Reflecting the scale of the disaster, the ruling junta said it would postpone to May 24 a constitutional referendum in the worst-hit areas of Yangon and the sprawling Irrawaddy delta.

However, state TV said the May 10 vote on the charter, part of the army's much-criticized "roadmap to democracy," would proceed as planned in the rest of the southeast Asian nation, which has been under army rule for the last 46 years.

The military's political plans have been slammed by Western governments, especially after the army's bloody suppression of Buddhist-monk led protests last September.

SEVERAL HUNDRED THOUSAND HOMELESS

The government lifted states of emergency in three of the five states declared official disaster zones and some parts of the worst-hit Yangon and Irrawaddy regions.

The Information Minister said the government had sufficient stocks of rice despite damage to grain stored in the huge delta, known as the "rice bowl of Asia" 50 years ago when Burma was the world's largest rice exporter.

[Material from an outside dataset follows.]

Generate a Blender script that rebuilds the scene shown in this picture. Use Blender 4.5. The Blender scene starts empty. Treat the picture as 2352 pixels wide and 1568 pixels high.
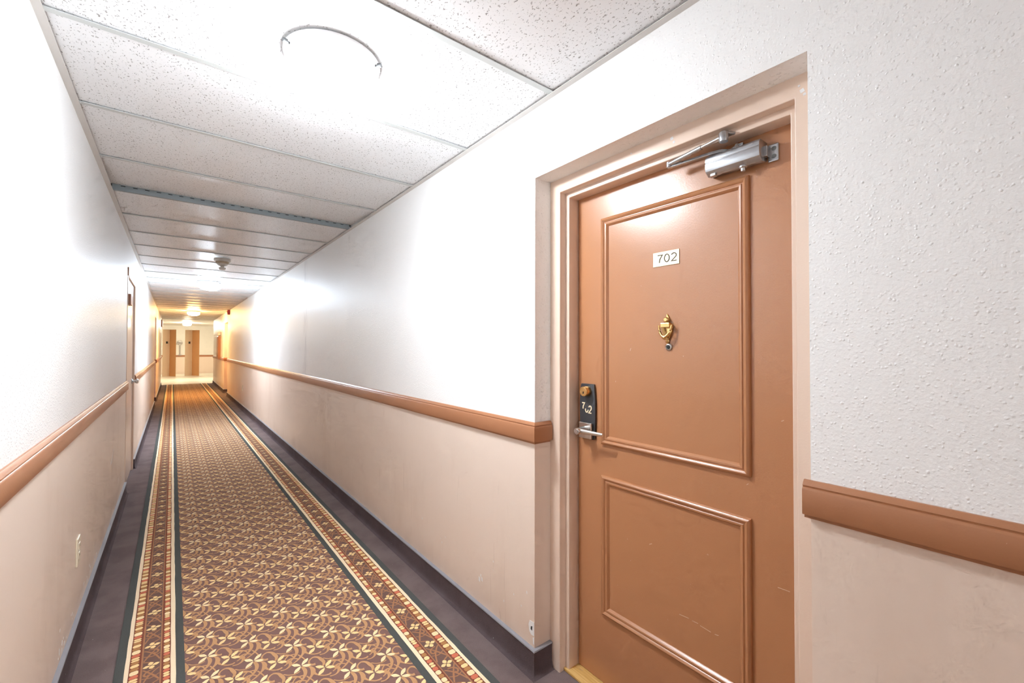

The total left homeless by the 190 km (120 miles) per hour winds and storm surge is in the several hundred thousands, United Nations aid officials say.

The disaster drew a rare acceptance of outside help from the diplomatically isolated generals, who spurned such approaches in the aftermath of the 2004 Indian Ocean tsunami.

Bernard Delpuech, a European Union aid official in Yangon, said the junta had sent three ships carrying food to the delta region. Nearly half the country's 53 million people live in the five disaster-hit states.

Army-controlled media have made much of the military's response, showing footage of soldiers manhandling tree trunks or top generals climbing into helicopters or greeting homeless storm victims in Buddhist temples.

"MASSIVE, TERRIBLE"

Aid agency World Vision in Australia said it had been granted special visas to send in personnel to back up 600 staff in the impoverished Southeast Asian country.

"This is massive. It is not necessarily quite tsunami level, but in terms of impact of millions displaced, thousands dead, it is just terrible," World Vision Australia head Tim Costello said.

"Organizations like ours have been given permission, which is pretty unprecedented, to fly people in. This shows how grave it is in the Burmese government's mind," he said.

Residents of Yangon, a city of 5 million, were queuing up for bottled water and there was still no electricity four days after the cyclone struck.

Prices of food, fuel and construction materials have skyrocketed, and most shops have sold out of candles and batteries. An egg costs three times what it did on Friday.

"Generators are selling very well under the generals," said one man waiting outside a shop.